Grégoire Polad, directeur général de l’Association des Télévisions Commerciales et des Services de Vidéo à la demande en Europe (ACT), a souligné que le Parlement européen et le Conseil de l’UE « ont maintenant clairement indiqué qu’il n’y a aucun soutien politique pour une quelconque inclusion présente ou future du secteur audiovisuel dans le champ d’application du règlement sur le géoblocage ».

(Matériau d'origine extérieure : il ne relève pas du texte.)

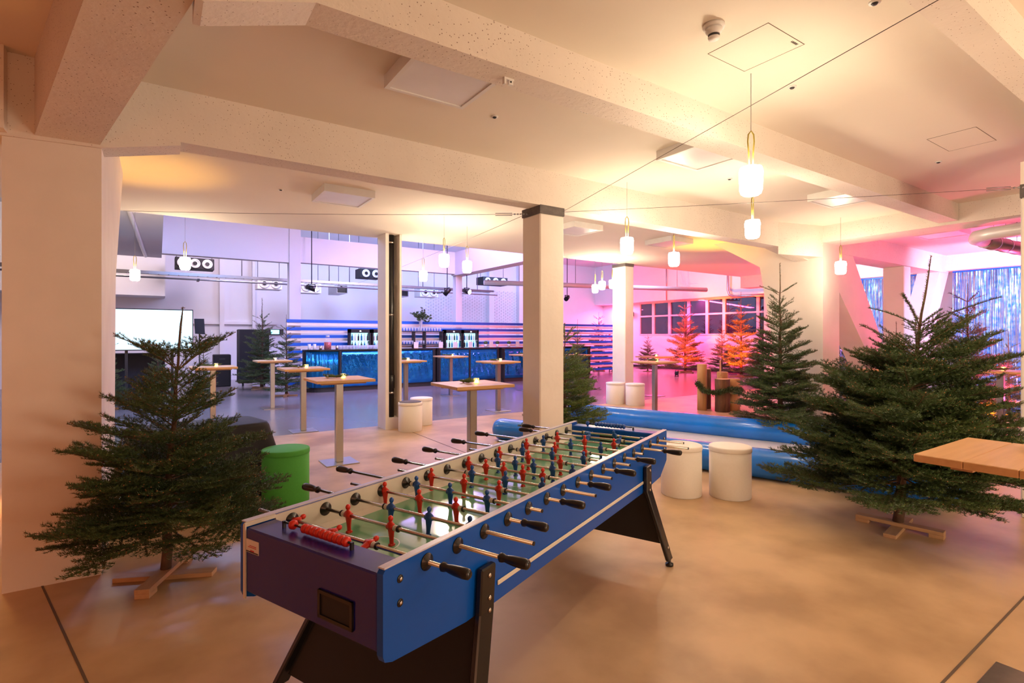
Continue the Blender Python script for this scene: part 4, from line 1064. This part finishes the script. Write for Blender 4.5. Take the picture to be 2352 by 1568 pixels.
for fi,(x,w_,nm,pos) in enumerate(((5.42,.70,'left lit bottle fridge, nearest the drink dispenser','the fridge nearest the drink dispenser'),(6.12,.62,'lit bottle fridge half hidden behind the channel column','the fridge half hidden by the channel column'),
    (8.80,.70,'left one of the two lit fridges under the slim hall column','the left of the paired fridges'),(9.50,.66,'right one of the two lit fridges under the slim hall column','the right of the paired fridges'))):
    fridge(x,w_,nm)
    for si,z in enumerate((1.262,1.512)):
        for b in range(6):
            bottle(x-w_/2+.10+b*(w_-.2)/5,16.88,z,'%s bottle on the %s shelf of %s'%(ORDB[b],['lower','upper'][si],pos),'bottles in %s'%pos,[M_dark,M_bb,M_bw][(b+fi+si)%3])
ORD=['leftmost','second','third','fourth','fifth','sixth','seventh','eighth','ninth','tenth','eleventh','twelfth','thirteenth','fourteenth','rightmost']
# glass rack and vase
t=thing('glass_shelf','open shelf rack of drinking glasses behind the bar','shelf',(7.58,17.0,0))
build('frame',MB().box(-.80,-.77,-.15,.1,0,1.83).box(-.28,-.25,-.15,.1,0,1.83).box(.12,.15,-.15,.1,0,1.83).box(.77,.80,-.15,.1,0,1.83),M_dark,t)
for z in(1.0,1.35,1.80): build('shelf_board',MB().box(-.82,.82,-.17,.12,z,z+.03),M_dark,t)
gp=[None]
def glass(x,y,z,label,grp):
    if gp[0] is None:
        gp[0]=tag(build('drinking_glass',MB().lathe((0,0,0),(0,0,1),[(.03,0),(.034,.005),(.038,.12),(.036,.12),(.031,.01)],12),M_glass),label,'glass',grp); o=gp[0]
    else: o=gp[0].copy(); COL.objects.link(o)
    o.location=(x,y,z); o['label']=label; o['group']=grp; return o
for r_,z in((0,1.03),(1,1.38),(2,1.83)):
    for c_ in range(15): glass(6.85+c_*.105,16.95,z,'%s clear drinking glass on the %s board of the rack behind the bar'%(ORD[c_],['lowest','middle','top'][r_]),'glasses on the %s rack board'%['lowest','middle','top'][r_])
for c_ in range(24): glass(4.62+(c_%12)*.105,16.25+.14*(c_//12),BH,'%s clear drinking glass in the %s row on the left bar counter'%((ORD[:11]+['rightmost'])[c_%12],['front','back'][c_//12]),'glasses on the left bar counter')
for c_ in range(6): glass(11.7+c_*.12,16.2,BH,'%s clear drinking glass on the right-hand bar counter'%ORDB[c_],'glasses on the right bar counter')
t=thing('drink_dispenser','glass drink dispenser with red punch on the left bar counter','dispenser',(4.25,16.3,BH))
build('jar',MB().lathe((0,0,0),(0,0,1),[(.10,0),(.11,.01),(.11,.30),(.05,.38)],20),mat('thin_glass',(.85,.9,.95),.05,alpha=.12),t)
build('punch',MB().lathe((0,0,.005),(0,0,1),[(.10,0),(.105,.22)],20),M_amber,t); build('lid',MB().cyl((0,0,.38),(0,0,.42),.055,n=16),M_white,t)
build('tap',MB().cyl((0,-.11,.05),(0,-.17,.05),.012,n=8),M_steel,t)
for x,y,h,lb in((3.72,16.3,.17,'white cup stack at the rounded end of the left bar'),(3.86,16.25,.17,'second white cup stack beside the rounded bar end'),(4.02,16.2,.12,'short steel shaker left of the drink dispenser'),(4.50,16.2,.12,'short steel shaker right of the drink dispenser')):
    tag(build('cup',MB().lathe((0,0,0),(0,0,1),[(.035,0),(.042,.01),(.045,h),(.038,h)],14),M_white if h>.15 else M_steel,loc=(x,y,BH)),lb,'cup')
t=thing('flower_vase','tall glass vase of fir branches on the rack behind the bar','vase',(7.55,16.9,1.83))
build('glass_vase',MB().lathe((0,0,0),(0,0,1),[(.05,0),(.055,.01),(.05,.15),(.075,.40),(.07,.40)],20),M_glass,t)
def bouquet():
    nr=np.random.RandomState(5); rg=random.Random(5); A=[]; w=MB()
    for k in range(22):
        a=rg.uniform(0,2*PI); r=rg.uniform(.05,.40); h=.50+rg.uniform(0,.38)-r*.5; p=Vector((0,0,.1)); m=Vector((math.cos(a)*.04,math.sin(a)*.04,.38)); q=Vector((math.cos(a)*r,math.sin(a)*r,h))
        w.cyl(p,m,.005,n=5); w.cyl(m,q,.004,n=5); A.append((m,q))
        for j in range(3):
            b=m.lerp(q,.5+.2*j); A.append((b,b+Vector((rg.uniform(-.08,.08),rg.uniform(-.08,.08),.04))))
    build('stems',w,M_twig,t)
    P0=np.array([a[0][:] for a in A]);P1=np.array([a[1][:] for a in A]); n=5000; i=nr.randint(0,len(A),n); P=P0[i]+(P1-P0)[i]*nr.rand(n,1)
    D=nr.normal(size=(n,3)); D/=np.linalg.norm(D,axis=1)[:,None]; wv=np.cross(D,nr.normal(size=(n,3))); wv/=np.linalg.norm(wv,axis=1)[:,None]
    V=np.empty((n,3,3)); V[:,0]=P+wv*.006;V[:,1]=P-wv*.006;V[:,2]=P+D*.05
    o=numesh('leaves',V.reshape(-1,3),np.arange(n*3).reshape(-1,3),M_needle,t); o['kind']='stuff'
bouquet()
for i,(x,lb) in enumerate(((7.05,'paper menu card on the bar below the vase'),(7.95,'paper menu card on the bar left of the paired fridges'),(8.5,'paper menu card before the left paired fridge'),(9.1,'paper menu card before the right paired fridge'),(9.95,'paper menu card on the bar right of the fridges'),(11.1,'rightmost paper menu card on the bar'))):
    t=thing('menu_card',lb,'card',(x,16.15,BH)); build('card',MB().box(-.08,.08,-.004,.004,.01,.21),M_paper,t); build('card_foot',MB().box(-.05,.05,-.03,.03,0,.012),M_wicker,t)
for x,lb in((9.75,'dark pot of cutlery on the bar right of the fridges'),(10.25,'dark leafy pot on the bar between two menu cards'),(10.75,'dark pot left of the rightmost menu card')):
    t=thing('table_pot',lb,'pot',(x,16.2,BH)); build('pot',MB().lathe((0,0,0),(0,0,1),[(.04,0),(.06,.12)],14),M_white,t); build('plant',MB().sphere((0,0,.17),.08,10,(1,1,.8)),M_needle,t)
# ------------------------------------------------------------------ pink room wall fittings
t=thing('fire_exit_sign','small red hanging safety sign by the pink wall','sign',(20.75,20.6,2.35))
build('sign_plate',MB().box(-.01,.01,-.16,.16,-.2,.2),M_redsign,t); build('pictogram',MB().box(-.014,-.011,-.03,.03,-.12,.12).box(-.014,-.011,-.09,.09,.05,.10),M_paper,t); build('cord',MB().cyl((0,0,.2),(0,0,3.25),.006,n=6),M_dark,t)
t=thing('fire_alarm_box','small red fire alarm box on the pink wall','alarm',(21.45,21.3,1.5)); build('box',MB().rbox(-.05,.0,-.1,.1,-.12,.12,.01),M_redsign,t); build('button',MB().cyl((-.05,0,0),(-.056,0,0),.03,n=12),M_paper,t)
t=thing('wall_poster','pinkish paper poster on the wall left of the fire alarm box','poster',(21.48,21.8,1.6)); build('sheet',MB().box(-.008,0,-.25,.25,-.3,.3),M_paper,t)
build('poster_print',MB().box(-.010,-.0085,-.2,.2,-.05,.05).box(-.010,-.0085,-.2,.0,-.22,-.1).box(-.010,-.0085,.05,.2,.1,.25),M_redsign,t)
t=thing('wall_floodlight','glaring pale wall floodlight left of the white column','floodlight',(21.3,20.3,2.85)); build('housing',MB().box(-.02,.15,-.25,.25,-.12,.12),M_dark,t); build('lens',MB().box(-.03,-.021,-.23,.23,-.10,.10),M_pinklens,t)
t=thing('drain_pipe','grey downpipe with an elbow above the windows','pipe',(20.6,13.2,0))
build('pipe',MB().tube([(0,.6,5.4),(0,.6,3.65),(0,.52,3.45),(0,.3,3.38),(0,-1.6,3.30)],.05,12),M_grey,t)
t=thing('conduit','thin vertical conduit on the wall over the windows','pipe',(20.8,17.3,3.43)); build('tube',MB().cyl((0,0,0),(0,0,2.1),.03,n=8),M_grey,t)
S.unit_settings.system='METRIC'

Cependant, le Bureau européen des unions de consommateurs (BEUC) s’est opposé à l’exclusion du secteur audiovisuel et créatif du règlement régulant le géoblocage, appelant les responsables politiques à rendre le contenu audiovisuel disponible de manière transfrontalière.
Un porte-parole de la Commission a déclaré à Euractiv qu’ils étaient conscients du «débat en cours » et qu’ils « analyseraient soigneusement son contenu, y compris les propositions liées au contenu audiovisuel », une fois le texte adopté.
« La Commission s’est engagée dans un dialogue avec le secteur audiovisuel dans le but d’identifier des solutions menées par l’industrie pour améliorer la disponibilité et l’accès transfrontalier au contenu audiovisuel à travers l’UE », a expliqué le porte-parole.
Ce dialogue avec des acteurs s’est achevé en décembre 2022, et la Commission examinera les conclusions qui en ont été tirées dans le cadre du prochain bilan du règlement sur le géoblocage.